— START OF Exercise materials —

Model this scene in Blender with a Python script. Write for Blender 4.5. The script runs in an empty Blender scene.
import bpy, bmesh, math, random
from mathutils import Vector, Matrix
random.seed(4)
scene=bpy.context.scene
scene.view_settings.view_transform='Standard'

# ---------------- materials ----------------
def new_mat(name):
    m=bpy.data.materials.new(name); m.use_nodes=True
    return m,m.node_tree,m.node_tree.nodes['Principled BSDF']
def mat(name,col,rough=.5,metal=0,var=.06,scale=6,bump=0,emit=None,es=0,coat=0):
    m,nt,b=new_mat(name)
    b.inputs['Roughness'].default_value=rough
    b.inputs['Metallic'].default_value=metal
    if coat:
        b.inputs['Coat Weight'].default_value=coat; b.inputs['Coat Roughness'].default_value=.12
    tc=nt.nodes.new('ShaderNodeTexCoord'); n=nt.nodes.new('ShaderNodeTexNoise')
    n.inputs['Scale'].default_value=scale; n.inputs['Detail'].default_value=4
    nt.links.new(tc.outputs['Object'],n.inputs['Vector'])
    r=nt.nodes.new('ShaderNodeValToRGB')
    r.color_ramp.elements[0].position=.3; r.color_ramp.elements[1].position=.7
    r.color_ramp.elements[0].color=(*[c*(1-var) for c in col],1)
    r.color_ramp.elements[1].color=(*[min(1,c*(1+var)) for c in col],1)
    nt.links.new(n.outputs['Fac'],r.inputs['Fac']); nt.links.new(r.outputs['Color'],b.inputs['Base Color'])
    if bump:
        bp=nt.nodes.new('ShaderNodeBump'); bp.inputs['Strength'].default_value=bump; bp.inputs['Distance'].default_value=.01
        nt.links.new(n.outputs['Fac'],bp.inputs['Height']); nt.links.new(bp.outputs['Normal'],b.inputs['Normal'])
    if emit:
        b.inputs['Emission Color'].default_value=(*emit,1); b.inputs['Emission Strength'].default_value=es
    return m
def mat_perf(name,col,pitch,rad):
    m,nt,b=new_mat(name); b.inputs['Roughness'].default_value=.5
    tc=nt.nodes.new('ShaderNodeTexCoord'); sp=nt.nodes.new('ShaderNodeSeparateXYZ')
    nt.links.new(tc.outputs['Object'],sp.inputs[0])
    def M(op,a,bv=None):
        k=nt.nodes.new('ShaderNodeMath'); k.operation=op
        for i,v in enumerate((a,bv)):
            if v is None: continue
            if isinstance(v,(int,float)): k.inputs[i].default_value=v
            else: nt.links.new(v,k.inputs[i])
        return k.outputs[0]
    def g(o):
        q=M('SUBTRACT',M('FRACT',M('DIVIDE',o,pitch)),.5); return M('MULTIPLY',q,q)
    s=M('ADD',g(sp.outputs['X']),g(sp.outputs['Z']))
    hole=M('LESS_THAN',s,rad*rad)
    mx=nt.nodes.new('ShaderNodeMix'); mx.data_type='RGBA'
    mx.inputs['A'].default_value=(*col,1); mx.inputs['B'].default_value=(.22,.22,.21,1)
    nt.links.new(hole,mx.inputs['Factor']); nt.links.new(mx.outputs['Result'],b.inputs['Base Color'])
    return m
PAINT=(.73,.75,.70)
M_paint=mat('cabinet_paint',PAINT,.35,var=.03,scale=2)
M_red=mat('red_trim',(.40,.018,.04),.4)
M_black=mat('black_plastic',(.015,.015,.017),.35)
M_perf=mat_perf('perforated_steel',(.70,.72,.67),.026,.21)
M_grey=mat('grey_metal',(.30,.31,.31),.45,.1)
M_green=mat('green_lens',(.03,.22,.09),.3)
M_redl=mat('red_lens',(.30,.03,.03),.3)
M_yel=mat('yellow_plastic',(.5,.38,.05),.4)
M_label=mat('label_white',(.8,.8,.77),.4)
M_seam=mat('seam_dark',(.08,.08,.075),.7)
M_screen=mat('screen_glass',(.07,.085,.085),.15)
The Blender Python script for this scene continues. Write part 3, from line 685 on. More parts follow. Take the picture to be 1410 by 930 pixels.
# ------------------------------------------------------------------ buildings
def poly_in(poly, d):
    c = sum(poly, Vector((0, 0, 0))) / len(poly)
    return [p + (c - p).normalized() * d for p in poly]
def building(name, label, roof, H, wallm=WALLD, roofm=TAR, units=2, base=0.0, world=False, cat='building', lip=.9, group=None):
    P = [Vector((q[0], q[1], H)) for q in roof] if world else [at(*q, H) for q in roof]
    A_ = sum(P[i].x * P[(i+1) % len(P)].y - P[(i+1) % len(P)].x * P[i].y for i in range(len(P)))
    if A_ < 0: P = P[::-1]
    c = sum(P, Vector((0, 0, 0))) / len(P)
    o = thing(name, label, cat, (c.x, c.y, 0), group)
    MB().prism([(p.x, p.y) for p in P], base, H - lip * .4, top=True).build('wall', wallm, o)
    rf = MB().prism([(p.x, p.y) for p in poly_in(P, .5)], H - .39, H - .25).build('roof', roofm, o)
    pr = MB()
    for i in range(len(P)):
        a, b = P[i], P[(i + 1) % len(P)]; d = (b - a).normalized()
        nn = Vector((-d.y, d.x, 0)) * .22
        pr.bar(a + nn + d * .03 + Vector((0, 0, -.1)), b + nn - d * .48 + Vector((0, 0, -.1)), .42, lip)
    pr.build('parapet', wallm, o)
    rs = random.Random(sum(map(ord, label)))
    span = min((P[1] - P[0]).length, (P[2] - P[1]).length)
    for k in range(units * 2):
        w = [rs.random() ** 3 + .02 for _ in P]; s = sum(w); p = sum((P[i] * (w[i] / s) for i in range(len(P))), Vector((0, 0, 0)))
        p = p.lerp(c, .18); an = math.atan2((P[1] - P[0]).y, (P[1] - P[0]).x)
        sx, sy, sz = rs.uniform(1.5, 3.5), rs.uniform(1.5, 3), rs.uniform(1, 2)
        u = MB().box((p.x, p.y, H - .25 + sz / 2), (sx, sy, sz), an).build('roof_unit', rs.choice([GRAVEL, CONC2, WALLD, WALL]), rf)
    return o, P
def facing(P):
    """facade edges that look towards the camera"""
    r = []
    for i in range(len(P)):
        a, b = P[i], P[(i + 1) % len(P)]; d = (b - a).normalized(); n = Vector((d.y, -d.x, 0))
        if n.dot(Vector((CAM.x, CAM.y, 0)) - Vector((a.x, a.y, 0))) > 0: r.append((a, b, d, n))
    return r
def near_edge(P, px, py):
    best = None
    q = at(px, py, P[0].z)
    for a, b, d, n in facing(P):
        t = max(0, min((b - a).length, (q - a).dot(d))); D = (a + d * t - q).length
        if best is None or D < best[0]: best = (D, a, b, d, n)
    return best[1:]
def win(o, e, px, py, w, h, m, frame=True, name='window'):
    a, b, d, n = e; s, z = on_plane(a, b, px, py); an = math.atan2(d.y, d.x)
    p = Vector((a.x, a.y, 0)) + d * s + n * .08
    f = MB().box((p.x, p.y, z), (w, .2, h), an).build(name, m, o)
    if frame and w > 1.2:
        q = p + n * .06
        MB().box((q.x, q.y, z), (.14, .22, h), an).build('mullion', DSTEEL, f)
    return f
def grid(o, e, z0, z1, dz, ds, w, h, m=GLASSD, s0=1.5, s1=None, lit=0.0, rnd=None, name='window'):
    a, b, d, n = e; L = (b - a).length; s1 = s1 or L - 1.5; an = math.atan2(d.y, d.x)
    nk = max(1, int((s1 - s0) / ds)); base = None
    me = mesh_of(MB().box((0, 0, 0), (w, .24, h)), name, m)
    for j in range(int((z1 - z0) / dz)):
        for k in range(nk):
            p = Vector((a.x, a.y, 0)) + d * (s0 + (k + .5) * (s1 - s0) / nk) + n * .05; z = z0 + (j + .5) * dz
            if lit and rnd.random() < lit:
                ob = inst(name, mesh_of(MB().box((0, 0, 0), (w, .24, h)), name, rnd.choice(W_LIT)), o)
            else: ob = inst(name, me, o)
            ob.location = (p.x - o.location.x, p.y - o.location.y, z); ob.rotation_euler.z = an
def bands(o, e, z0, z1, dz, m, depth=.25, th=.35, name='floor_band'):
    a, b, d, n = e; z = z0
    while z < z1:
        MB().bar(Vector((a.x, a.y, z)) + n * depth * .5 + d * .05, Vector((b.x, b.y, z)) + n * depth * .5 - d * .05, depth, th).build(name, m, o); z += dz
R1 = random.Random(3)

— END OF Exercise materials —

Exactly repeat the lines above, from the opening line through the one with "scene.view_settings.view_transform='Standard'", and include nothing else.

• Completed exercise:
Model this scene in Blender with a Python script. Write for Blender 4.5. The script runs in an empty Blender scene.
import bpy, bmesh, math, random
from mathutils import Vector, Matrix
random.seed(4)
scene=bpy.context.scene
scene.view_settings.view_transform='Standard'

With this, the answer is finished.